Secondo la relazione semestrale 2019 della Dia, nel capitolo in cui si illustra la criminalità a Roma, si legge: “La vastità del territorio della città e la presenza di numerose attività commerciali fanno della Capitale un luogo favorevole per una silente infiltrazione delle organizzazioni mafiose del sud”.
Il rapporto precisa: “L’area metropolitana viene considerata – fatte salve alcune eccezioni – un mercato su cui svolgere affari, piuttosto che un territorio da controllare. Pertanto – si legge ancora – le presenze criminali autoctone sono diventate per le mafie tradizionali il volano per intessere relazioni e rapporti affaristici di reciproca convenienza. Rapporti che non possono prescindere da una rete di professionisti e di pubblici funzionari compiacenti e necessari per la gestione e il reinvestimento dei capitali mafiosi”.
Secondo la Direzione Investigativa Antimafia, è proprio qui che si sviluppa “una ‘criminalità dei colletti bianchi’ che, attraverso prestanome e società fittizie, sfrutta il contesto per riciclare e reinvestire capitali illeciti”.
“Accanto alla ‘ndrangheta, Cosa nostra ha dimostrato di saper sfruttare al meglio il complesso tessuto economico della città e di saper ‘fare impresa’, senza tuttavia trascurare le tipiche attività criminali legate agli stupefacenti, all’usura e alle estorsioni”.

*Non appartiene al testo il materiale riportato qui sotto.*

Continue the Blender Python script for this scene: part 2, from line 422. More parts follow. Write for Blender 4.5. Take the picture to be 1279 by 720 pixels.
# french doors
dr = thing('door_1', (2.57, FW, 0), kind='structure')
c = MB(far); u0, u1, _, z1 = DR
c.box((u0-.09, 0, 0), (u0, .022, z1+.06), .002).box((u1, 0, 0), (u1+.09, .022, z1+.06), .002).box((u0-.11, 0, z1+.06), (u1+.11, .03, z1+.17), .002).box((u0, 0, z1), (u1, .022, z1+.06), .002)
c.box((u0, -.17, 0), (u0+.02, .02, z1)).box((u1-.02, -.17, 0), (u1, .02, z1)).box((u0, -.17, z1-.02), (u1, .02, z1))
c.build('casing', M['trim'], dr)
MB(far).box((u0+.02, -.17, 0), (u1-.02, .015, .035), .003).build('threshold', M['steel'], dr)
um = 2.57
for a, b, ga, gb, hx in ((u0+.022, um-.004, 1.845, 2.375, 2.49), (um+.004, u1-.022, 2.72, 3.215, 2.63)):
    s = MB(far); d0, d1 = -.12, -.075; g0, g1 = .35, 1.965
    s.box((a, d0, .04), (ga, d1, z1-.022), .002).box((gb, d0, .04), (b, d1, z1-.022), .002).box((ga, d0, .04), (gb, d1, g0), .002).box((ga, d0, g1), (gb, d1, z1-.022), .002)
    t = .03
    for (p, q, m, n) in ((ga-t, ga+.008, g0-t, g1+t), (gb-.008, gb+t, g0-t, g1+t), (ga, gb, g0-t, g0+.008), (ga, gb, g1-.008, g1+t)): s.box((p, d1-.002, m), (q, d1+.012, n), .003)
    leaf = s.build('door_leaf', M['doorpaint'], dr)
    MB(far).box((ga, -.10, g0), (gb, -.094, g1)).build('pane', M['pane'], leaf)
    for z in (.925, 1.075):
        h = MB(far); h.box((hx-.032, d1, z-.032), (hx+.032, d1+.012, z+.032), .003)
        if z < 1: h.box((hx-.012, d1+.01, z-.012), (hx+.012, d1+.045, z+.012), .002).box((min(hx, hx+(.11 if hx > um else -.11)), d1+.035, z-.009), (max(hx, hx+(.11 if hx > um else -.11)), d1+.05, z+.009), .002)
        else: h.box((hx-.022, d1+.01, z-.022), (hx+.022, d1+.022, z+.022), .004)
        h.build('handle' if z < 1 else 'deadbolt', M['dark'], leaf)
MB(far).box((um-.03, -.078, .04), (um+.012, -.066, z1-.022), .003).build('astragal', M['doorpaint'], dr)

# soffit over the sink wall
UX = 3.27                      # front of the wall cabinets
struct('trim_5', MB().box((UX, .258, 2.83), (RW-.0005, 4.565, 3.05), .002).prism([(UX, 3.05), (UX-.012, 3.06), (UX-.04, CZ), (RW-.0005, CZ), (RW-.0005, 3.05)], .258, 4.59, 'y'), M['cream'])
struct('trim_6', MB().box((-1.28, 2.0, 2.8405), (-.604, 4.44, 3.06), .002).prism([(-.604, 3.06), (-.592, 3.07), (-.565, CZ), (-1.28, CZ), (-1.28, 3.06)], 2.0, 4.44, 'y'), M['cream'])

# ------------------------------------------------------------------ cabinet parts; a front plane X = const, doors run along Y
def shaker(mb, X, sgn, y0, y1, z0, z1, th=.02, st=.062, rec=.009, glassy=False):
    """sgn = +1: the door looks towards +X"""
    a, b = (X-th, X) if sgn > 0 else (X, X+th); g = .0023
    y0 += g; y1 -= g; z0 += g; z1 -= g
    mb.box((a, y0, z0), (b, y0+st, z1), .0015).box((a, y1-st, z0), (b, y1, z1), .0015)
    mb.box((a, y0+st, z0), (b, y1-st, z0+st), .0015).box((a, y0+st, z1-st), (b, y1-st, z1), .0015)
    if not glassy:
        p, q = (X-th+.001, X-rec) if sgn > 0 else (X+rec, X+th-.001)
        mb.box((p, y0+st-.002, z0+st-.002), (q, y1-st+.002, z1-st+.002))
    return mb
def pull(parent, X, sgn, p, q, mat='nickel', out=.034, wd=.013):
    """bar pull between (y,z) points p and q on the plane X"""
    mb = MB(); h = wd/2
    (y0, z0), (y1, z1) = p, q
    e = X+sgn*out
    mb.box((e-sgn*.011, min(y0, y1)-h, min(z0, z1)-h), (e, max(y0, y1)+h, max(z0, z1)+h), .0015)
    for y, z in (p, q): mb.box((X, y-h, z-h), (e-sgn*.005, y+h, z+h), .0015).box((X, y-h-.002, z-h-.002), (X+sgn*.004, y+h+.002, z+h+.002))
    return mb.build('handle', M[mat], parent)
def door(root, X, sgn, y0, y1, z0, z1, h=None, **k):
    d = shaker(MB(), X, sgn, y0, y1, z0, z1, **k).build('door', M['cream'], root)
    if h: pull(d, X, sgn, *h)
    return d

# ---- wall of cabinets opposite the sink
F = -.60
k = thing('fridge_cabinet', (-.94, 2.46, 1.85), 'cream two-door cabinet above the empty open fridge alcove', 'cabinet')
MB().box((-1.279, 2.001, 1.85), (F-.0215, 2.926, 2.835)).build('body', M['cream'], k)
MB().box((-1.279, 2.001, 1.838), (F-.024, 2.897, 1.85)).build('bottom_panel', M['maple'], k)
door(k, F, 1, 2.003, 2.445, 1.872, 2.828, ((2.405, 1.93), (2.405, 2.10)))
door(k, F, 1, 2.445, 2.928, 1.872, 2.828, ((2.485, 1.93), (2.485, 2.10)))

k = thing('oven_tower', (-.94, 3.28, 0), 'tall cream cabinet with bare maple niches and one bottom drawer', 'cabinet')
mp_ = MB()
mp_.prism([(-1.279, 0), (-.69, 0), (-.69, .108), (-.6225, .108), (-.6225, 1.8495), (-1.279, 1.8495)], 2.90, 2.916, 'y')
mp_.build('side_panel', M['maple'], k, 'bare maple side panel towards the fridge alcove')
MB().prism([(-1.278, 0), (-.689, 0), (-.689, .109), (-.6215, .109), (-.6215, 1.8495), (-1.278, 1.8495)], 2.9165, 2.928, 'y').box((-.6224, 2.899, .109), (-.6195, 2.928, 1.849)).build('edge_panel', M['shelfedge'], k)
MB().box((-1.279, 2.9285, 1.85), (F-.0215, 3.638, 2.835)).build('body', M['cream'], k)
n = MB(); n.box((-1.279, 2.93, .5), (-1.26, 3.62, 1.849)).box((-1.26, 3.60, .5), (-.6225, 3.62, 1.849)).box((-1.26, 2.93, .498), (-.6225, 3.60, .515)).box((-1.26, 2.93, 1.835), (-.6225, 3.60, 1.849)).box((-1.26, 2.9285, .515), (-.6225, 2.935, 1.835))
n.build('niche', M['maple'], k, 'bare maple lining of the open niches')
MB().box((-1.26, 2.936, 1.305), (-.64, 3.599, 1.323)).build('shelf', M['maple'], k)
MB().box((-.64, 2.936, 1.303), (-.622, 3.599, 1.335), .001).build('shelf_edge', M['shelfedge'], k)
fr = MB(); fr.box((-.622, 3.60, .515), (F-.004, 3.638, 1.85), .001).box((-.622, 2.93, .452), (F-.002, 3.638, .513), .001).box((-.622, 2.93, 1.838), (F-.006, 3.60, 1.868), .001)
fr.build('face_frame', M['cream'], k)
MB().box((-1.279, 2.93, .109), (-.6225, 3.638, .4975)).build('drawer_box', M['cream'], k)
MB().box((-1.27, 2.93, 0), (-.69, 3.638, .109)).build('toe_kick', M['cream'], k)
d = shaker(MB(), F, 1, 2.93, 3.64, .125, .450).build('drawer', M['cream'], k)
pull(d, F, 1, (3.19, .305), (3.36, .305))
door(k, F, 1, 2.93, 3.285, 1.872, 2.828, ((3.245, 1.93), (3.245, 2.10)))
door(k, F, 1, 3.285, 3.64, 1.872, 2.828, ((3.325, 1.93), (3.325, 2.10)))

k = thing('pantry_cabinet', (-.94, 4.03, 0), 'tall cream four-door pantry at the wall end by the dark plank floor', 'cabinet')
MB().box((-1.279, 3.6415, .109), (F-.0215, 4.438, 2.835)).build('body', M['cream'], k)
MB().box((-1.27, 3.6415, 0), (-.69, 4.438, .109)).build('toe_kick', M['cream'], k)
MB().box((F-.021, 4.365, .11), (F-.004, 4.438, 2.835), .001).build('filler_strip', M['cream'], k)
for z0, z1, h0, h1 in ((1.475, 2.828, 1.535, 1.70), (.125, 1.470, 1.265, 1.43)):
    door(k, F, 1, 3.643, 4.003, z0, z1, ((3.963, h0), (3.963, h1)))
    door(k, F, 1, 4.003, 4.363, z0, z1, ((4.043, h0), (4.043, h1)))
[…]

Per il rapporto targato Dia, inoltre, “l’emigrazione’ di oggi, specie quella verso la Capitale, ha certamente lo scopo di riciclare e reimpiegare i proventi illeciti conseguiti nelle aree di provenienza e di avviare nuove attività criminose, principalmente legate al narcotraffico e proiettate anche verso il gioco d’azzardo”.